Passiamo ora ad un altro aspetto: funghi e tartufi. I mutamenti ambientali hanno fatto la loro parte nella riduzione della produzione di funghi e tartufi che sta naturalmente languendo. Bisogna anche qui intervenire per esempio per disciplinare la ricerca e la raccolta dei funghi, bisogna mettere un occhio attento alle importazioni selvagge di funghi e tartufi che vengono dall’estero e non danno la minima garanzia di sicurezza. E poi anche intervenire, da un punto di vista normativo, per distinguere, per esempio, tra i ricercatori occasionali e amatoriali e le aziende strutturate. Molto spesso nei funghi trasformati si aggiungono aromi di sintesi, bisognerà anche su questo intervenire affinché almeno in etichetta sia avvertito il consumatore che non sta mangiando del tartufo tour court ma un tartufo “potenziato” con un aroma artificiale che non avrebbe di suo perché magari non è all’altezza della situazione.
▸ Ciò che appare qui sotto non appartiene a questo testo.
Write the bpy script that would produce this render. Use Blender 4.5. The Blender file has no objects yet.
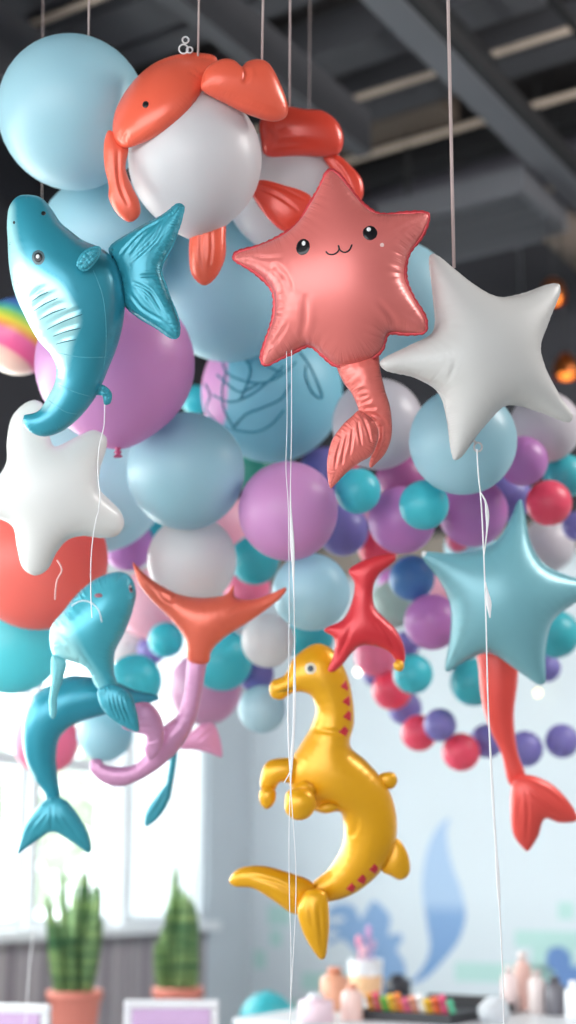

Birra. Il comparto birrario è un comparto interessante. Tanto per cominciare ha 130000 addetti che sono una bella cifra (si parla naturalmente nell’indotto allargato). Il consumo della birra e di 29 litri pro-capite in Italia, la Sardegna ci aiuta ad aumentare la media perché ha un consumo che è il doppio della media. È un consumo relativamente al resto dell’Europa molto contenuto. La parte del leone la fanno due grandi major che producono il 50/60 percento della birra che si consuma in Italia. e poi C’è però una novità piuttosto interessante che è quella dei birrifici artigianali. Sono circa 600 in Italia ed hanno dato finora buona prova. Lì per esempio c’è bisogno di intervenire per aiutare i titolari dei birrifici che sono, sottolineiamolo, in gran parte giovani, per accedere a finanziamenti per poter implementare le loro aziende che sono di solito aziende piccole e che sono ormai sature perché il comparto ha avuto un successo inaspettato. I soldi ci sono e provengono direttamente la birra, perché il comparto birrario versa all’erario imposte per 4 miliardi l’anno. Se una parte di questi introiti fosse utilizzata per la formazione degli operatori si potrebbe fare qualcosa di veramente serio. E poi bisognerebbe veramente intervenire per quanto riguarda le accise che sono mediamente il doppio di quelle che si pagano in Francia in Germania e in Spagna. Il settore ha bisogno di una mano, bisognerà cercare di dargliela.